▶ _SOURCE DATA_:
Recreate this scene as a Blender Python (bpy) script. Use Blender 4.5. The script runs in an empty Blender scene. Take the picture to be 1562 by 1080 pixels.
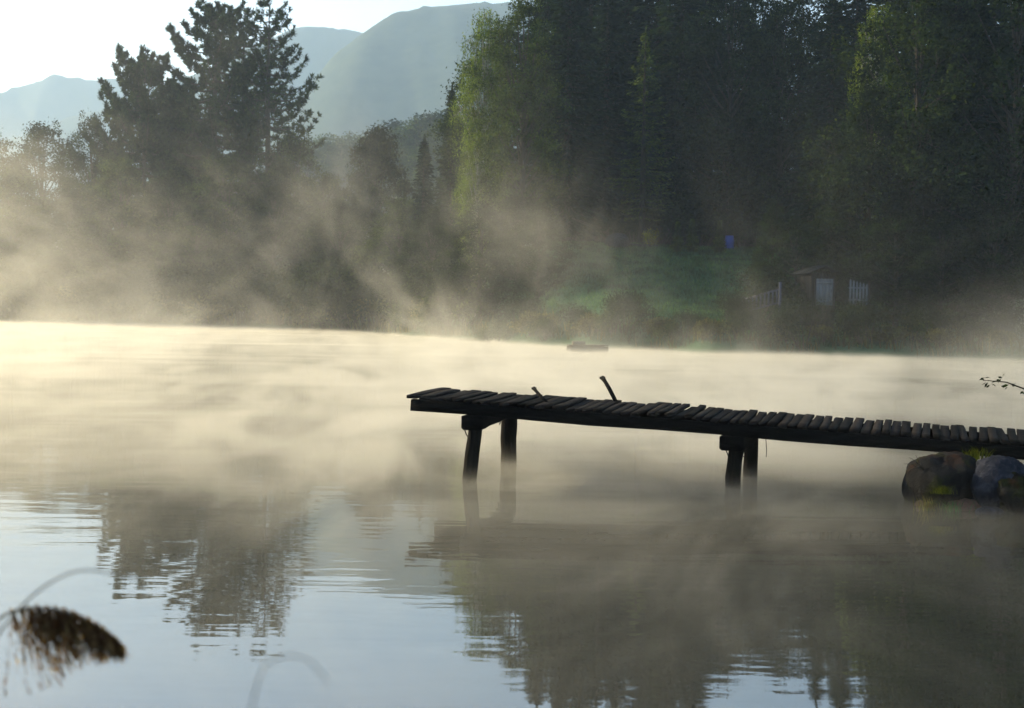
import bpy, math, random
import numpy as np
from mathutils import Vector, Matrix

SC = bpy.context.scene
COL = SC.collection
R = math.radians
rng = np.random.default_rng(7)
random.seed(7)

# ------------------------------------------------------------------ camera
H = 1.8                     # eye height above the lake
FPX, CX, CY = 2000.0, 781.0, 540.0
PITCH, ROLL = R(2.02), R(0.9)
Fw = Vector((0, math.cos(PITCH), -math.sin(PITCH)))
Rt0, Up0 = Vector((1, 0, 0)), Vector((0, math.sin(PITCH), math.cos(PITCH)))
Rt = Rt0 * math.cos(ROLL) + Up0 * math.sin(ROLL)
Up = Up0 * math.cos(ROLL) - Rt0 * math.sin(ROLL)
EYE = Vector((0, 0, H))
cam_d = bpy.data.cameras.new('camera')
cam = bpy.data.objects.new('camera', cam_d)
COL.objects.link(cam)
cam.matrix_world = Matrix(((Rt.x, Up.x, -Fw.x, 0), (Rt.y, Up.y, -Fw.y, 0), (Rt.z, Up.z, -Fw.z, H), (0, 0, 0, 1)))
cam_d.sensor_width = 36
cam_d.lens = 36 * FPX / 1562
cam_d.clip_start, cam_d.clip_end = 0.05, 6000
cam_d.dof.use_dof = True
cam_d.dof.focus_distance = 14.2
cam_d.dof.aperture_fstop = 4.0
SC.camera = cam


def at(px, py, d):
    """the point seen at a pixel of the photograph at ground distance d (metres along +Y)"""
    v = Fw + Rt * ((px - CX) / FPX) + Up * ((CY - py) / FPX)
    return EYE + v * (d / v.y)


# ------------------------------------------------------------------ sky, sun, exposure
SUN_AZ, SUN_EL = R(-54), R(21)          # azimuth measured from +Y towards +X
w = bpy.data.worlds.new('World')
SC.world = w
w.use_nodes = True
nt = w.node_tree
bg = nt.nodes['Background']
sky = nt.nodes.new('ShaderNodeTexSky')
sky.sky_type = 'NISHITA'
sky.sun_disc = False
sky.sun_elevation = SUN_EL
sky.sun_rotation = SUN_AZ
sky.air_density = 1.0
sky.dust_density = 1.2
nt.links.new(sky.outputs[0], bg.inputs[0])
bg.inputs[1].default_value = 0.115
sl = bpy.data.lights.new('sun', 'SUN')
sl.energy = 5.0
sl.angle = R(0.5)
sl.color = (1.0, 0.84, 0.51)
so = bpy.data.objects.new('sun', sl)
COL.objects.link(so)
sd = Vector((math.sin(SUN_AZ) * math.cos(SUN_EL), math.cos(SUN_AZ) * math.cos(SUN_EL), math.sin(SUN_EL)))
so.rotation_euler = sd.to_track_quat('Z', 'Y').to_euler()
SC.view_settings.view_transform = 'Standard'
SC.view_settings.look = 'None'
SC.view_settings.exposure = 1.32
SC.view_settings.gamma = 1.0
cy = SC.cycles
cy.use_denoising = True
cy.denoiser = 'OPENIMAGEDENOISE'
cy.use_adaptive_sampling = True
cy.adaptive_threshold = 0.03
cy.max_bounces = 6
cy.diffuse_bounces = 2
cy.glossy_bounces = 3
cy.transmission_bounces = 4
cy.transparent_max_bounces = 6
cy.volume_bounces = 1
cy.volume_step_rate = 1.0
cy.volume_max_steps = 256
cy.sample_clamp_indirect = 6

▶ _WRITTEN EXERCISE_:
Pick out, from the lines above, every one that contains the string "scene".

▶ _OUTPUT FOR THIS EXERCISE_:
Recreate this scene as a Blender Python (bpy) script. Use Blender 4.5. The script runs in an empty Blender scene. Take the picture to be 1562 by 1080 pixels.
SC = bpy.context.scene